CIA. ARTEZANAL (2023): ARTEZANAL CIA. DE TEATRO. Azul. Belo Horizonte, Por: Artesanal Cia. de Teatro Belo Horizonte, CCBB-BH, de 20 de outubro a 20 de novembro de 2023. (programa).
comentário: essa peça integra lista do verbete espetáculos de companhias brasileiras.
sinopse no website (link externo) da companhia:
(Violeta, uma menina de quatro anos, que está ansiosa pela chegada de seu irmãozinho, Azul. O que ela não imagina, é que ele acabará ocupando um espaço inesperado na vida da família. Entre os ciúmes e a aceitação de um irmão tão diferente, Violeta descobre que é preciso aprender a lidar com o que a vida propõe para a solução natural dos conflitos. Afinal, o amor entre os irmãos é maior do que qualquer diferença que possa existir entre eles.
A peça aborda o TEA (Transtorno do Espectro Autista) através das percepções de Violeta, que tenta não só compreender o universo do irmão, como busca maneiras de interagir com ele. De forma leve e lírica, o texto propõe uma visão sobre as relações dentro de uma família, que tem um integrante que vivencia o mundo de forma singular.
crítica de Geraldo Martins no Instagram (link externo):
AZUL é um espetáculo que tem o tempo como personagem: um relógio e seu relojoeiro marcando os vários momentos de uma família.
As crianças Violeta e Azul são representadas por bonecos. Eles são de magia e beleza incomensuráveis. Atores também portam belas máscaras como pais. A manipulação e a voz dos bonecos nos deixam de queixo caído. Violeta e Azul estão ali prontos para pular no colo de alguém.

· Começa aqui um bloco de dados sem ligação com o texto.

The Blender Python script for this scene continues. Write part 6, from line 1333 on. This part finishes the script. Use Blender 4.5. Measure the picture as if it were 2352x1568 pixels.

Com a chegada do irmão, o narcisismo de Violeta, sentindo-se preterida, impulsiona agressões. Ela não é um anjinho: ela é uma criança freudiana querendo destruir o outro.
Os pais fazem de tudo para compensar a ira de Violeta, inclusive dando-lhe um piano. Violeta provoca barulho no instrumento para incomodar Azul em uma cena teatral memorável. Violeta cresce e deixa sua criança “perversa polimorfa” no passado.
O relógio/tempo sintoniza dois deuses gregos: Cronos, o tempo mensurado; Kairós, o tempo subjetivo. Esses deuses nos contam que Azul é autista, que seu tempo é de outra instância. A beleza estética da cena torna-se a beleza do tolerar e viver junto. O menino azul é “blue note”, um lugar inapreensível pelo entendimento. Ele é uma nota musical com colorido específico, que faz o Blues soar como Blues. Azul tem seu momento subjetivo, uma sonoridade diferente.
Essa nota azul é difícil para Violeta tocar no seu piano e conseguir viver harmonicamente. Na trama, são os momentos de ida à praia e ao tratamento psicológico, de ouvir música, de colorir e brincar, que as crianças se tornam amigos.
O cenário da praia dentro de uma caixa, aberta para a plateia, é esplêndido. A relação de Azul com a concha e o som do mar que dali sai, a música e as danças são pura poesia. Tudo acontece dentro do tempo de Kairós, esse tempo do momento oportuno de cada um. A estranheza de Azul com o mundo de Cronos e o narcisismo de Violeta vão dando lugar ao lúdico e à alegria de viver.
As crianças e os pais vão tratando o real. O lúdico e a poesia são contornos ao mal-estar. Não havendo que se falar em cura, o fundamental é conviver com os nossos males. Haja estéticas, haja poesias, haja teatro.
Ao final, saímos do CCBB-BH cantando “A lua é dos namorados” com Azul no bolso.